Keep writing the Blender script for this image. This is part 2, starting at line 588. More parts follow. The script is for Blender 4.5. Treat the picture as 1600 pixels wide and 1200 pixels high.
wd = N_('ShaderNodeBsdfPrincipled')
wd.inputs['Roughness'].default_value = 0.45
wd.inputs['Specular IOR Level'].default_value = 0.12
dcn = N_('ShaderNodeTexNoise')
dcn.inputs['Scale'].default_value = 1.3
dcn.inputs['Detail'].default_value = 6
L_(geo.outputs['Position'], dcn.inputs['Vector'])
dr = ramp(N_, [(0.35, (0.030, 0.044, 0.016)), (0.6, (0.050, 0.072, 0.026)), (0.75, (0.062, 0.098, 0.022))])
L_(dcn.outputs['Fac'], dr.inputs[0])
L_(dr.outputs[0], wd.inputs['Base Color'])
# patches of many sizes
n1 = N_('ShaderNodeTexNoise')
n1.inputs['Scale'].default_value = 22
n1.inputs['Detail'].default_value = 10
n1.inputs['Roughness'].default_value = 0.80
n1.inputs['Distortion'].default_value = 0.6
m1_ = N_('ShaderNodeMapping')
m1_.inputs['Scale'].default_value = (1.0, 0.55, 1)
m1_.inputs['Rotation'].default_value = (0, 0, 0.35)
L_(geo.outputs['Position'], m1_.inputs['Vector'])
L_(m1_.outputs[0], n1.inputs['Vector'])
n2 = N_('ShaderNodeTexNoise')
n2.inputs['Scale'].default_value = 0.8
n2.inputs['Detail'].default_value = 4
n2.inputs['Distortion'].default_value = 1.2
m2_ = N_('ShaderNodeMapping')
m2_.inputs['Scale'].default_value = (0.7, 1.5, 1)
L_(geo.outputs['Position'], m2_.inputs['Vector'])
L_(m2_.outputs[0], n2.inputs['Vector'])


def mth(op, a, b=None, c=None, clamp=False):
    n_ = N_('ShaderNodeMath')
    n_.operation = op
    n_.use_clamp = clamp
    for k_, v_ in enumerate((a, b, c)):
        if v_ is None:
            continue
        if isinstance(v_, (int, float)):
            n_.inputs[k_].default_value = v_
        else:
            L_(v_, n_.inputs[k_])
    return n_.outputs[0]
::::
EXERCISE DETAILS.
Look at the material above and copy, word for word, its lines from the first through the one containing "L_(m2_.outputs[0], n2.inputs['Vector'])".

ANSWER.
Keep writing the Blender script for this image. This is part 2, starting at line 588. More parts follow. The script is for Blender 4.5. Treat the picture as 1600 pixels wide and 1200 pixels high.
wd = N_('ShaderNodeBsdfPrincipled')
wd.inputs['Roughness'].default_value = 0.45
wd.inputs['Specular IOR Level'].default_value = 0.12
dcn = N_('ShaderNodeTexNoise')
dcn.inputs['Scale'].default_value = 1.3
dcn.inputs['Detail'].default_value = 6
L_(geo.outputs['Position'], dcn.inputs['Vector'])
dr = ramp(N_, [(0.35, (0.030, 0.044, 0.016)), (0.6, (0.050, 0.072, 0.026)), (0.75, (0.062, 0.098, 0.022))])
L_(dcn.outputs['Fac'], dr.inputs[0])
L_(dr.outputs[0], wd.inputs['Base Color'])
# patches of many sizes
n1 = N_('ShaderNodeTexNoise')
n1.inputs['Scale'].default_value = 22
n1.inputs['Detail'].default_value = 10
n1.inputs['Roughness'].default_value = 0.80
n1.inputs['Distortion'].default_value = 0.6
m1_ = N_('ShaderNodeMapping')
m1_.inputs['Scale'].default_value = (1.0, 0.55, 1)
m1_.inputs['Rotation'].default_value = (0, 0, 0.35)
L_(geo.outputs['Position'], m1_.inputs['Vector'])
L_(m1_.outputs[0], n1.inputs['Vector'])
n2 = N_('ShaderNodeTexNoise')
n2.inputs['Scale'].default_value = 0.8
n2.inputs['Detail'].default_value = 4
n2.inputs['Distortion'].default_value = 1.2
m2_ = N_('ShaderNodeMapping')
m2_.inputs['Scale'].default_value = (0.7, 1.5, 1)
L_(geo.outputs['Position'], m2_.inputs['Vector'])
L_(m2_.outputs[0], n2.inputs['Vector'])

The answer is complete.